Matt Chacey, chaceyme@muohio.edu

I was sitting at my desk recently, playing on my Facebook page, when I got a bumper sticker from a very good friend of mine. It said, "I have CDO, it's like OCD except in alphabetical order… like it should be!" Of course, all of my friends had a huge laugh at me over it but in reality, it is borderline true.

Take, for example, my daily planner. Now most people don't think that a planner is crazy. In fact, it represents normality. But my planner is something else: I have a color-coding system mixed with precise numbers and times. Needless to say, I am extremely organized.

However, the other day I was talking to a friend of mine, and when describing her schedule, she wasn't relaying to me lists or specific times, but the experiences she had. Her planner doesn't entirely consist of quantitative items. It includes more than a reminder of an appointment at 9:30 a.m. It is full of experiences and memories; the qualitative items. That's the stuff that really matters.

It might sound sad to say, but I think that in general, mankind focuses more on the quantitative side of life. We seem to revolve around our schedules and calendars, filling them with appointments. We even do the same in our classrooms.

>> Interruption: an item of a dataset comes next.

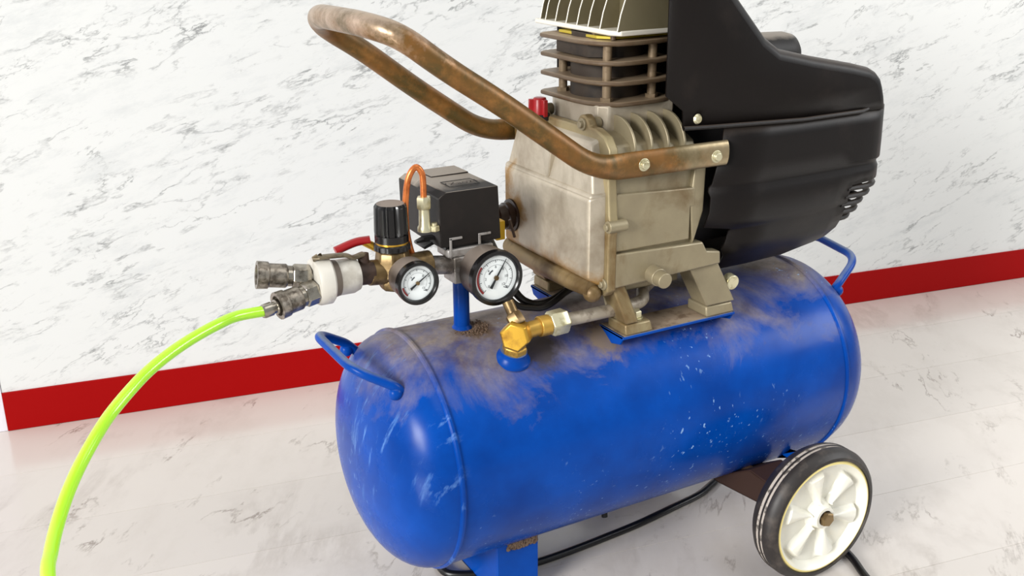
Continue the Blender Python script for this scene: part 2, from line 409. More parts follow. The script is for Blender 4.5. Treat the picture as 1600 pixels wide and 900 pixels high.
# tank: cylinder with dished ends
bm = BM()
prof = []
for k in range(17):
    a = pi/2*k/16; prof.append((-.0615*cos(a), R*sin(a)**.78 if k else 0))
prof = [(t, r) for t, r in prof][:-1] + [(-.002, R), (0, R+.0006), (.03, R+.0002), (.12, R), (.25, R), (.4, R), (TL, R+.0006)]
for k in range(1, 17):
    a = pi/2*k/16; prof.append((TL+.072*sin(a), R*max(cos(a), 0)**.78 if k < 16 else 0))
lathe(bm, (0, 0, HT), (1, 0, 0), prof, 96)
tank = obj('tank', bm, BLUE_D, root, smooth=50)
for x in (0.0, TL):
    bm = BM(); tube(bm, [(x, (R-.0005)*cos(2*pi*k/96), HT+(R-.0005)*sin(2*pi*k/96)) for k in range(97)], .0032, 10, up=(1, 0, 0))
    obj('weld_seam', bm, BLUE_D, tank)
# rod handles on both tank ends
for pts in ([(-.028, -.056, .262), (-.036, -.057, .272), (-.071, -.040, .290), (-.076, .052, .297), (-.040, .060, .275), (-.028, .060, .262)],
            [(.528, -.056, .258), (.540, -.057, .270), (.586, -.040, .292), (.600, .052, .296), (.545, .060, .275), (.53, .060, .262)]):
    bm = BM(); tube(bm, fillet(pts, [0, .006, .022, .022, .006, 0], 8), .0049, 16)
    h = obj('rod_handle', bm, BLUE, root)
    for p in (pts[1], pts[-2]):
        bm = BM(); bmesh.ops.create_icosphere(bm, subdivisions=3, radius=.0070, matrix=Matrix.Translation(Vector(p)+Vector((0, 0, -.0075)))); obj('weld_blob', bm, BLUE, h)
# front foot: bent sheet channel with rubber pads
bm = BM()
def saddle(y): return HT-sqrt(max(R*R-y*y, 0))
t_ = .0028
FY, FX0, FX1 = .0765, .0620, .1110
for sg in (-1, 1):
    ya, yb = sorted((sg*FY, sg*(FY-.0028)))
    prism(bm, [(FX0, .006), (FX1, .006), (FX1, saddle(FY)+.004), (FX0, saddle(FY)+.004)], ya, yb, 'y')
ys = [-.0735+.147*k/12 for k in range(13)]
prism(bm, [(-.0735, .006), (.0735, .006)] + [(y, saddle(y)+.002) for y in ys[::-1]], FX0, FX0+.0025, 'x')
box(bm, (FX0, -FY, .006), (FX1, FY, .0085))
ff = obj('front_foot', bm, BLUE, root, .0006)
bm = BM()
for k in range(190):
    x = FX0+.012+(FX1-FX0-.014)*random.random(); bmesh.ops.create_icosphere(bm, subdivisions=1, radius=.0010+.0016*random.random(), matrix=Matrix.Translation((x, -FY-.0004+.0004*random.random(), saddle(FY)-.007+.009*random.random())))
wb_ = lab(obj('weld_bead', bm, WELD, ff), 'rusty weld bead'); wb_['kind'] = 'stuff'
for y in (-.06, .06):
    bm = BM(); lathe(bm, (.087, y, 0), (0, 0, 1), [(0, 0), (0, .011), (.002, .013), (.006, .013), (.0062, 0)], 20); lab(obj('rubber_pad', bm, RUB, ff), 'black rubber pad')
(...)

I recently asked my younger sister how her English class was this year; she replied with, "Ohhh, it was fine… I ended up with an A." Okay, but I didn't ask her how she did in English class; I asked how English class was. All that mattered to her, and unfortunately to a lot of students, was the end result, and not the experience itself. Ultimately the objective of a class is to do well, sure, but ten years from now will you remember that you received a B+ in a class or will you remember what you learned?

As that good friend likes to point out to me, the true and utter pleasures of life aren't found in the destination, but in the small side trips we take. Even our friendship began out of a chance meeting. She was never part of "the plan," but the point is that the best things are not always part of the plan. While I might hate to admit it, looking back at my life, the fondest moments I have were not according to some plan I had laid out. 

So I made an addition to my daily planner. I added a whole new page to every day in which I have general notes, the worries I have to think about tomorrow, and lastly, the things that simply made me smile. The first of which was a Facebook chat with a friend I miss dearly. I guess I want to remember the fact that I had an absolutely wonderful time catching up with a friend who has been there for me time and time again and not just the fact I had a dentist appointment later that day.